Smoking and abortion arguably have little to do with each other, but they have something in common: According to surveys, both are held in growing disdain by youths.
“The majority of youth today do not consider it okay for people to smoke,” says a report from the Girl Scout Research Institute called “Good Intentions: The Beliefs and Values of Teens and Tweens Today.”
The report stemmed from a Harris Interactive survey of about 3,200 youths, which updated a similar survey of 5,000 youths taken for the Girl Scouts in 1989.
Both surveys asked whether it was OK to smoke “if a person finds it enjoyable.”
In 1989, 27 percent of youths said smoking was OK. Two decades later, only 18 percent approved.
This rejection of smoking also is seen in the Monitoring the Future surveys, which have tracked substance use by the nation’s youths since the mid-1970s.
In 1975, 74 percent of high school seniors told Monitoring the Future that they had smoked at least once in their lifetimes. By 2009, this fell to a record low of 44 percent. Daily smoking among 12th-graders also has tanked, falling from 27 percent in 1975 to 11 percent in 2009.
Anyone with access to a history channel can see that cigarette smoking was once ubiquitous in America.
Movie stars puffed away in scene after scene. War movies showed GIs trading cigarettes like they were gold. Millions of children made ashtrays in pottery class. “Smoke-filled rooms” were where business was conducted.
Today, smoking has been chased out of movie theaters, restaurants, workplaces, most homes and cars, and even the House of Representatives’ Speaker’s Lobby, thanks to Speaker Nancy Pelosi.
The heyday of Big Tobacco has passed, thanks in part to endless “don’t smoke” public health messages (plus anti-smoking laws, hefty taxes on tobacco products and penalties in insurance policies).

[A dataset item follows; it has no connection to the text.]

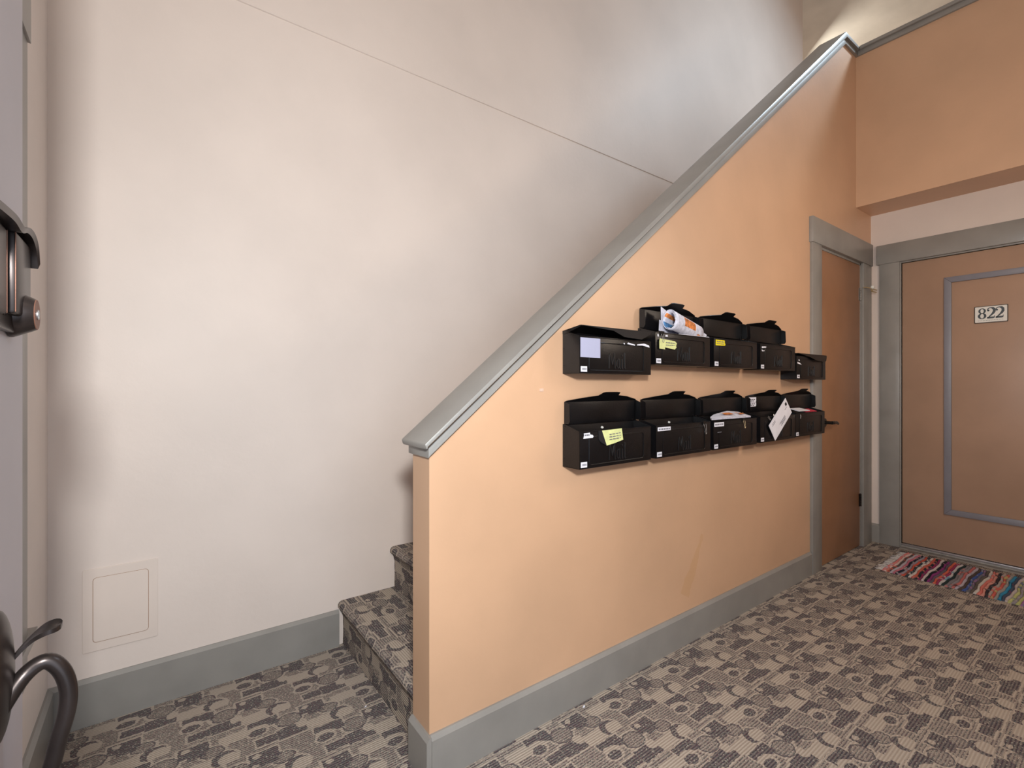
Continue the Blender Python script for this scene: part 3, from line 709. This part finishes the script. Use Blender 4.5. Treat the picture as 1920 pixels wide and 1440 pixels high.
# tilted white envelope
E4 = [(2.666, 1.089), (2.740, 1.011), (2.553, .872), (2.484, .952)]
ev = thing('envelope', 'tilted white envelope clipped over the fourth lower mailbox', 'envelope', (2.61, y-.012, .98))
bm = bmesh.new(); sheet(bm, [(x-2.61, 0, z-.98) for x, z in E4], .0018); finish('envelope_body', bm, 'white_paper', ev)
def on_env(u, v): a, b_, c, d = [Vector((x-2.61, z-.98)) for x, z in E4]; p = (a*(1-v)+b_*v)*(1-u)+(d*(1-v)+c*v)*u; return (p.x, -.0008, p.y)
bm = bmesh.new()
for grp in (((.30, .62, .62, .66), (.30, .55, .70, .74), (.32, .58, .78, .82)), ((.72, .88, .16, .19), (.72, .90, .24, .27)), ((.10, .22, .40, .43),)):
    bm = bmesh.new()
    for (u0, u1_, v0, v1) in grp: bm.faces.new([bm.verts.new(on_env(*p)) for p in ((u0, v0), (u1_, v0), (u1_, v1), (u0, v1))])
    finish('address_print', bm, 'grey_print', ev)['kind'] = 'stuff'
bm = bmesh.new(); bm.faces.new([bm.verts.new(on_env(*p)) for p in ((.05, .16), (.13, .16), (.13, .34), (.05, .34))]); finish('postmark', bm, 'dark_print', ev)
# letters in lower box 5
flat('letter', 'white letter lying across the last lower mailbox beside the red card', 'envelope', [(2.845, y-.004, 1.012), (2.99, y-.002, 1.012), (2.99, y+.055, 1.024), (2.86, y+.055, 1.024)], 'white_paper', .003)
flat('card', 'red card sticking out of the last lower mailbox', 'card', [(2.955, y+.004, 1.004), (3.10, y+.004, 1.004), (3.10, y+.05, 1.016), (2.955, y+.05, 1.016)], 'red_card', .003)
# newspaper lying on lower box 3
nw = thing('folded_newspaper', 'folded newspaper lying slantwise over the third lower mailbox', 'newspaper', (2.14, y+.02, 1.008))
def nwp(z, e=0): return [(-.170, -.026, -.006+z), (.165, -.030, -.006+z), (.158, .030, .012+z), (.085, .046, .018+z), (-.06, .03, .006+z), (-.14, .0, -.002+z)]
bm = bmesh.new(); sheet(bm, nwp(0), .004); finish('inner_pages', bm, 'news_paper', nw)
bm = bmesh.new(); sheet(bm, nwp(.005), .0015); finish('front_page', bm, 'news_paper', nw)
bm = bmesh.new()
for pts, mi in (([(-.03, -.01), (.05, -.012), (.045, .012), (-.02, .012)], 0), ([(.095, -.016), (.135, -.018), (.13, .0), (.10, .002)], 0), ([(.09, .012), (.10, .012), (.108, -.006), (.097, -.006)], 0)):
    bm.faces.new([bm.verts.new((x, yy, .0085+(yy+.026)*.28)) for x, yy in pts])
finish('print', bm, 'news_orange', nw)
# rolled newspaper in upper box 2
nr = thing('rolled_newspaper', 'rolled newspaper sticking out of the second upper mailbox', 'newspaper', (1.80, y+.018, 1.404))
ax = Vector((.27, .045, -.036)).normalized(); L_ = .27
e2 = ax.cross(Vector((0, 0, 1))).normalized(); e3 = e2.cross(ax).normalized(); c0 = -ax*L_*.52
bm = bmesh.new(); NS = 72; NL = 10; grid = []
for i in range(NS+1):
    th = 2*PI*2.35*i/NS; rr = .028+.009*i/NS; row_ = []
    for j in range(NL+1):
        s = j/NL; fl_ = 1-.15*s
        p = c0+ax*(L_*s)+e2*math.cos(th)*rr*.86+e3*math.sin(th)*rr*1.15*fl_; row_.append(bm.verts.new(p))
    grid.append(row_)
for i in range(NS):
    for j in range(NL):
        f = bm.faces.new((grid[i][j], grid[i][j+1], grid[i+1][j+1], grid[i+1][j])); k = i % 31
        if i >= 40:
            a = (i-40)
            if 20 <= a <= 24 and 3 <= j <= 6: f.material_index = 1
            if 8 <= a <= 13 and 1 <= j <= 3: f.material_index = 2
            if 14 <= a <= 18 and 8 <= j <= 8: f.material_index = 1
            if 26 <= a <= 30 and 2 <= j <= 4: f.material_index = 2
        elif i < 31 and j < 4:
            if 16 <= i <= 20: f.material_index = 3
            if 24 <= i <= 26: f.material_index = 4
            if 10 <= i <= 12: f.material_index = 1
bm.faces.ensure_lookup_table()
o = finish('rolled_pages', bm, ['news_paper', 'news_orange', 'news_purple', 'news_blue', 'news_dark'], nr, smooth=60)
md = o.modifiers.new('thickness', 'SOLIDIFY'); md.thickness = .0016
bm = bmesh.new(); q = c0
sheet(bm, [(-.128, .012, -.030), (-.168, .004, -.026), (-.164, .004, .018), (-.150, .006, .016), (-.146, .010, .074), (-.098, .014, .058), (-.096, .014, -.030)], .0015)
finish('loose_page', bm, 'news_paper', nr)
bm = bmesh.new(); sheet(bm, [(-.10, .028, -.050), (.15, .028, -.050), (.20, .020, -.020), (.18, .02, -.012), (-.1, .03, -.015)], .004); finish('inner_section', bm, 'news_paper', nr)
sticker(u2, [(.16, .128), (.385, .126), (.385, .1325), (.16, .1325)], name='letter_edge', y=-BD+.003)

# small plastic remnant on the wall
bm = bmesh.new(); prism(bm, rrect(.016, .011, .002), -.003, 0, 'y'); prism(bm, rrect(.007, .006, .001, cx=.003, cy=0), -.005, -.003, 'y')
o = finish('adhesive_hook', bm, 'white_plastic'); o.location = (1.062, YW, 1.140); tag(o, 'tiny pale adhesive hook left on the peach wall beside the mailboxes', 'hook')
# litter on the carpet
def scrap(x, y_, s, lab):
    bm = bmesh.new(); sheet(bm, [(-s, -s*.4, .001), (s*.2, -s*.7, .001), (s, .1*s, .004), (.3*s, .6*s, .002)], .001)
    o = finish('paper_scrap', bm, 'white_paper'); o.location = (x, y_, .0005); tag(o, lab, 'scrap')
scrap(1.228, 1.222, .007, 'tiny white paper scrap on the carpet at the foot of the knee wall baseboard')
scrap(.600, 1.69, .005, 'tiny white scrap on the carpet at the foot of the stairs')

# ------------------------------------------------------------------ rag rug
RX0, RX1, RY = 3.632, 4.135, 1.015
rug = thing('rag_rug', 'narrow multicoloured rag rug with white fringe in front of door 822', 'rug', (RX0, RY, 0))
cols = [(228, 140, 136), (232, 200, 192), (96, 84, 82), (196, 186, 196), (206, 120, 140), (44, 46, 60), (160, 156, 168), (214, 96, 78), (60, 70, 78), (226, 214, 208), (210, 104, 86), (50, 54, 62), (150, 50, 96), (224, 208, 206), (40, 40, 48),
        (150, 66, 128), (110, 100, 110), (222, 110, 90), (160, 60, 96), (216, 206, 204), (46, 60, 60), (140, 132, 136), (150, 142, 146), (206, 120, 116), (196, 184, 196), (90, 76, 70), (80, 100, 164), (120, 116, 122), (110, 100, 92), (220, 214, 204), (228, 132, 120),
        (230, 160, 146), (60, 54, 60), (186, 176, 168), (222, 110, 100), (170, 166, 160), (66, 150, 190), (80, 90, 110), (204, 190, 188), (206, 208, 140), (160, 154, 160), (198, 200, 130), (170, 120, 170), (52, 56, 72), (214, 206, 200), (190, 100, 110), (70, 70, 78), (120, 150, 160), (220, 190, 180), (90, 80, 90)]
def ragmat(i, c):
    c2 = cols[(i*7+3) % len(cols)]
    m, b, t = base('rag_%d' % i, c, .95, 0, .1); tc = t.add('ShaderNodeTexCoord')
    n = t.add('ShaderNodeTexNoise'); n.inputs['Scale'].default_value = 22; t.l.new(tc.outputs['Object'], n.inputs[0])
    mr = t.add('ShaderNodeMapRange'); t.l.new(n.outputs[0], mr.inputs[0]); mr.inputs[1].default_value = .56; mr.inputs[2].default_value = .62; mr.inputs[4].default_value = .75
    n2 = t.add('ShaderNodeTexNoise'); n2.inputs['Scale'].default_value = 160; t.l.new(tc.outputs['Object'], n2.inputs[0])
    dk = t.mix(mr.outputs[0], lin(c), lin(c2)); t.l.new(t.mix(t.m('MULTIPLY', n2.outputs[0], .35), dk, (.03, .03, .035, 1)), b.inputs[0])
    bp = t.add('ShaderNodeBump'); bp.inputs['Strength'].default_value = .6; bp.inputs['Distance'].default_value = .004; t.l.new(n2.outputs[0], bp.inputs['Height']); t.l.new(bp.outputs[0], b.inputs['Normal'])
    return 'rag_%d' % i
NX = 22; SP = .0142
def boundary(k, x): return -(k*SP)+.0042*math.sin(x*19+k*.35)+.0022*math.sin(x*47+k*1.3)*(1 if k else 0)
for k, c in enumerate(cols):
    r = random.Random(k); mt = ragmat(k, c); bm = bmesh.new(); rows = []
    e0, e1 = r.uniform(-.006, .004), r.uniform(-.004, .006)
    for j in range(NX+1):
        x = j/NX*(RX1-RX0); xx = x+(e0 if j == 0 else e1 if j == NX else 0)
        ya, yb = boundary(k, x), boundary(k+1, x); hh = .008+.0035*r.random()
        rows.append([bm.verts.new((xx, ya, .0012)), bm.verts.new((xx, ya+(yb-ya)*.12, hh*.7)), bm.verts.new((xx, ya+(yb-ya)*.35, hh)), bm.verts.new((xx, ya+(yb-ya)*.65, hh)), bm.verts.new((xx, ya+(yb-ya)*.88, hh*.7)), bm.verts.new((xx, yb, .0012))])
    for j in range(NX):
        for q in range(5): bm.faces.new((rows[j][q], rows[j+1][q], rows[j+1][q+1], rows[j][q+1]))
        bm.faces.new((rows[j][5], rows[j+1][5], rows[j+1][0], rows[j][0]))
    bm.faces.new(rows[0]); bm.faces.new(rows[-1][::-1])
    finish('rag_strip', bm, mt, rug, smooth=60)
for side, yy in ((1, 0), (-1, -len(cols)*SP)):
    bm = bmesh.new()
    for k in range(34):
        x = (k+.5)/34*(RX1-RX0)+random.uniform(-.004, .004); l_ = random.uniform(.028, .05); dx = random.uniform(-.018, .012)
        tube(bm, [(x, yy, .004), (x+dx*.4, yy+side*l_*.5, .006), (x+dx, yy+side*l_, .002)], [.0022, .002, .0014], 5)
    o = finish('fringe', bm, 'fringe_yarn', rug, smooth=True); o['kind'] = 'stuff'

I think abortion is also on a downward trajectory.
In 1989, the Harris Interactive/Girl Scout survey asked youths whether it was “all right” to have an abortion “if having a baby will change your life plans in a way you find hard to live with.”
In 1989, 33 percent of youths said abortion was OK under those circumstances. By 2008, this fell to 25 percent.
This is just the latest sign that abortion views are shifting. Last year, Pew Research Center found that support for legal abortion (in “most” or “all” cases) fell below 50 percent for the first time since 2001; this move away from abortion was seen in all age groups.
Then the Gallup Poll offered the stunning finding that 51 percent of adults now identify as “pro-life,” while 42 percent say they are “pro-choice.” This is a virtual reversal of views from a few years earlier.
Data show that the heyday for abortion in America was in the 1980s. After abortion was legalized with the 1973 Roe v. Wade ruling, the number of abortion providers mushroomed to 2,900, according to Guttmacher Institute data. The number of abortions also rose, reaching its peak in 1990, with 1.6 million procedures.
But the trend has been generally downward since. By 2005, the number of providers was 1,787, and the number of abortions was 1.2 million, about the same as in 1977.
Both smoking and abortion remain legal, although battles remain over when, where and how these activities can be done.
I am not suggesting that smoking and abortion will become illegal, ever. But their ultimate fates — as with everything else — lie with the millennial generation, whose 78 million members (born from 1982 to 2002) outnumber the baby boomers’ 76 million.
The eldest millennials turn 28 this year, and their cultural influence is expected to be unmistakable by the end of the decade. Early bird surveys that capture their views are well worth heeding.